Pakar: Khilafatul Muslimin Membahayakan dan Jauh dari Kemaslahatan
- VIVA/M Ali Wafa
VIVA – Polisi menangkap pimpinan tertinggi Khilafatul Muslimin, Abdul Qadir Baraja di Lampung, Selasa, 7 Juni 2022. Penangkapan Baraja karena terkait konvoi kebangkitan khilafah di Jakarta dan aktivitas Khilafatul Muslimin yang diduga bertentangan dengan Pancasila.
Menanggapi itu, sejumlah pakar dari beberapa keilmuan menyampaikan analisanya. Ahli literasi dan ideologi dari Universitas Islam Negeri Jakarta, JM Muslimin menyampaikan dasar ideologi kelompok Khilafatul Muslimin adalah tafsir dan pemahaman yang sempit atas Alquran serta hadis.

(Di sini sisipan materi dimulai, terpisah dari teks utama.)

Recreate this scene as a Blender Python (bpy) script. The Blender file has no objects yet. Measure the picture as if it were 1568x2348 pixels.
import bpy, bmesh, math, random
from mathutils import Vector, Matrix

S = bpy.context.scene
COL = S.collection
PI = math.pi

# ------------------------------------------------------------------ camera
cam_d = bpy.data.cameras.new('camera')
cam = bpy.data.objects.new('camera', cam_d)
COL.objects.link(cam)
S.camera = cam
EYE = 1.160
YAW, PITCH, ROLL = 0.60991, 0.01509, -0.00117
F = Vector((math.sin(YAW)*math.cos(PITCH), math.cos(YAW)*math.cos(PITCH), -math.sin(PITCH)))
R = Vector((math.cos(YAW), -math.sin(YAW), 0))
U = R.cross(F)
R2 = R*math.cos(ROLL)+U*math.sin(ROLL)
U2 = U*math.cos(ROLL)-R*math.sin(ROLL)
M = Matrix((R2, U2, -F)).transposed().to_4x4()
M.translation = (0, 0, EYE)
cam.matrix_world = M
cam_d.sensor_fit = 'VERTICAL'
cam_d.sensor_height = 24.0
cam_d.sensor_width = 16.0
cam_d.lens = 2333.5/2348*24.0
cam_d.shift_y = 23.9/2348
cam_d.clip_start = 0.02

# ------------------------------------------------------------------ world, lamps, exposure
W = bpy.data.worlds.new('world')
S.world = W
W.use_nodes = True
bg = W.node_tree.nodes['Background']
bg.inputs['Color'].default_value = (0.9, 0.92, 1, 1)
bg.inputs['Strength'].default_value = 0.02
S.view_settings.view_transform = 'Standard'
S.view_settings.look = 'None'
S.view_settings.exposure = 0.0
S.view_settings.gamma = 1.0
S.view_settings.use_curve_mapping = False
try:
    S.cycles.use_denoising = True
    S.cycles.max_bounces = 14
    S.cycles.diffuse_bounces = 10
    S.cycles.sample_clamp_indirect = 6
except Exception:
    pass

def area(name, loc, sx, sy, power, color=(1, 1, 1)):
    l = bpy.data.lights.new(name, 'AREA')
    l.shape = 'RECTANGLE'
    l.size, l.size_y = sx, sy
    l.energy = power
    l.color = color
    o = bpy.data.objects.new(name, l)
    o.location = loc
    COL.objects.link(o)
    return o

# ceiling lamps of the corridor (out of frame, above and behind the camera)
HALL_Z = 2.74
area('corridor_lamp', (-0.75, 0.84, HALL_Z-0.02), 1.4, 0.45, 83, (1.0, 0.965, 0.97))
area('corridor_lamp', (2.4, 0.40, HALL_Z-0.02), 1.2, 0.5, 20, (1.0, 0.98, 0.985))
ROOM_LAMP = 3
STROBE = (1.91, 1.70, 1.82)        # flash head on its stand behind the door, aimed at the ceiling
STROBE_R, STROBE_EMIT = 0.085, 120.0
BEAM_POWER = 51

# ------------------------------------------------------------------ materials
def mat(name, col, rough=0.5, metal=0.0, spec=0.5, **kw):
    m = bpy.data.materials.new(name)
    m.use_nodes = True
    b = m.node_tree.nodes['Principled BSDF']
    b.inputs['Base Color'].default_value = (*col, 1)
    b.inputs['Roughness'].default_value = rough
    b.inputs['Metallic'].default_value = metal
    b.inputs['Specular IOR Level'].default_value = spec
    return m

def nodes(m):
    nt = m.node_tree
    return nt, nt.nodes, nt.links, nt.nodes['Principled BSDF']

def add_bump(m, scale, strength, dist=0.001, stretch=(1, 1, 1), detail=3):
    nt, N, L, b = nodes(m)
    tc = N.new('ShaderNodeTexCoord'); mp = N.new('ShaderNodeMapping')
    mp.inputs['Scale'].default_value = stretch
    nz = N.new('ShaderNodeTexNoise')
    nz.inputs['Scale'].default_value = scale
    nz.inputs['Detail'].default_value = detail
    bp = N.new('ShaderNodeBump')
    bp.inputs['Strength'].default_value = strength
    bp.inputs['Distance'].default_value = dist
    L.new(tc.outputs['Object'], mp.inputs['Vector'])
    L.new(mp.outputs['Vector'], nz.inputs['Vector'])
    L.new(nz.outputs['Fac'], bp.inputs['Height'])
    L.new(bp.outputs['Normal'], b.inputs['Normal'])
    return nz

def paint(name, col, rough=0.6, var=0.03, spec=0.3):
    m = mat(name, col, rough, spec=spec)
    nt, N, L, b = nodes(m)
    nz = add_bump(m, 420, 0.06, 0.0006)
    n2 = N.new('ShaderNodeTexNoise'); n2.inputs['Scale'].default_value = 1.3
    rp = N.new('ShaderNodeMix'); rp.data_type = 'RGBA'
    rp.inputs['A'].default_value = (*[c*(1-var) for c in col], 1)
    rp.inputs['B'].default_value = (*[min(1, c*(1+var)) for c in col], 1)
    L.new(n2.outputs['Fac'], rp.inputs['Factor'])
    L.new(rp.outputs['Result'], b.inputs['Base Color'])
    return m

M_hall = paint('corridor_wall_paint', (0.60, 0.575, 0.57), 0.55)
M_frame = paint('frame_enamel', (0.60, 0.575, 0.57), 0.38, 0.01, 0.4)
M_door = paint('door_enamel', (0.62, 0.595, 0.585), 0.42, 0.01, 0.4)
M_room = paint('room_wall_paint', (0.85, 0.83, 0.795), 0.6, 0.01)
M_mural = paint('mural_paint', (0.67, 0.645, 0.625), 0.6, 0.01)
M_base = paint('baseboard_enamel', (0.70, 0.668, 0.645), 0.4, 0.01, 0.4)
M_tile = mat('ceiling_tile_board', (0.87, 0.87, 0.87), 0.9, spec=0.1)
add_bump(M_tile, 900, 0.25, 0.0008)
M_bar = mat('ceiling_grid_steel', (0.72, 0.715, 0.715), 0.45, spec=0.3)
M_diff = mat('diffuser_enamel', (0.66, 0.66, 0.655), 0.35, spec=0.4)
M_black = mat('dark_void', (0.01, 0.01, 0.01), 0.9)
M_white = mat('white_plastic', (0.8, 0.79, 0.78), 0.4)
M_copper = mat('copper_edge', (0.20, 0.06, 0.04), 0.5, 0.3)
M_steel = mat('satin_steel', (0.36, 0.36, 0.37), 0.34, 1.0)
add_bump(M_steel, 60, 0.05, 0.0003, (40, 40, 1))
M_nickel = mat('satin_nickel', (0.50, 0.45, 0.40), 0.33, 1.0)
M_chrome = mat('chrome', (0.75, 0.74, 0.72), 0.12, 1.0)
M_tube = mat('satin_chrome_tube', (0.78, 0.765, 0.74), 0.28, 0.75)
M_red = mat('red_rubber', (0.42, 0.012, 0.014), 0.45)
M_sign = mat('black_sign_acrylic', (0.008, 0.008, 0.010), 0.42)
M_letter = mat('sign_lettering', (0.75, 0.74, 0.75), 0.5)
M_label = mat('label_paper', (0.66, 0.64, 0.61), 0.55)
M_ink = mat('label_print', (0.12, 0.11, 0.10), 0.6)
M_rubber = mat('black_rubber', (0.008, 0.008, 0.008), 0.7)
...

Menurut dia, sistem khilafah dalam Alquran dan hadis sebenarnya bukanlah bentuk sistem pemerintahan atau negara. Namun, lebih mencerminkan kepemimpinan akhlak serta moral yang paripurna. Dia menilai pemahaman yang dikampanyekan Khilafatul Muslimin diduga menyimpang.
"Menyesatkan serta membahayakan hukum, ketertiban publik, jauh dari kemaslahatan dan kebaikan," kata Muslimin, dalam keterangannya, Selasa, 7 Juni 2022.

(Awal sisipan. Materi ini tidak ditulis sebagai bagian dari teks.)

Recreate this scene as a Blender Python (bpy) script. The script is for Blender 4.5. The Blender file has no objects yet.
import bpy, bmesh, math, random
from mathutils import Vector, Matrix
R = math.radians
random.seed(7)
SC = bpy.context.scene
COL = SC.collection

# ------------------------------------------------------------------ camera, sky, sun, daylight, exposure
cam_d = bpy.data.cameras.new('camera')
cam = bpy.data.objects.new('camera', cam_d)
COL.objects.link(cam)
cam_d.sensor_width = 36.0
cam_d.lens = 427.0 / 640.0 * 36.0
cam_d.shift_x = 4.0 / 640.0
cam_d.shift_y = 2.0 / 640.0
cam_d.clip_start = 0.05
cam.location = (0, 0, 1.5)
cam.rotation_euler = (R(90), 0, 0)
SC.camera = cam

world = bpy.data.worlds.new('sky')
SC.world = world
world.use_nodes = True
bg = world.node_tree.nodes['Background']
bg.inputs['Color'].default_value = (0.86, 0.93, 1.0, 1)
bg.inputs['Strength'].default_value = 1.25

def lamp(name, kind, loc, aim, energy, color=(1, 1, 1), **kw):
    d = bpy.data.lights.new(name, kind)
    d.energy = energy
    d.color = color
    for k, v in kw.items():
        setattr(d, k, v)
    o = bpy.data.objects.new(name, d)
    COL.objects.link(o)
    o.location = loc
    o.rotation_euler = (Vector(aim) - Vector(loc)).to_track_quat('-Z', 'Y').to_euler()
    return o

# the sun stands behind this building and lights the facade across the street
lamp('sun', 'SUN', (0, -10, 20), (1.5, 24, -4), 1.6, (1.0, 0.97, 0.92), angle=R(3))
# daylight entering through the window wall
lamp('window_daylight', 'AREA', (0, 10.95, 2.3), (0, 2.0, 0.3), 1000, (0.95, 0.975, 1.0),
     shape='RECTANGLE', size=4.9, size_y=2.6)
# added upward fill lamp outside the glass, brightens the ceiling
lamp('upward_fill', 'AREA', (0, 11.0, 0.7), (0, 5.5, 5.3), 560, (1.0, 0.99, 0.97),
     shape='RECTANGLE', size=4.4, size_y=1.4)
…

Dia menekankan kelompok tersebut hanya menerima pandangan yang sesuai dengan pemikirannya. Kata dia, mereka sulit menerima pandangan yang berbeda.
Ia menilai kelompok seperti Khilafatul Muslimin akan terus menyebarkan tafsir Islam sesuai pemahaman mereka.
"Mereka akan terus berupaya mendelegitimasi sistem sosial dan kenegaraan yang ada. Dengan menyebutnya sebagai thogud (durjana)," jelasnya.
Pun, pakar filsafat bahasa Prof. Wahyu Wibowo menyampaikan argumennya dalam kasus ini. Bagi dia, ada beberapa catatan dari Khilafatul Muslimin.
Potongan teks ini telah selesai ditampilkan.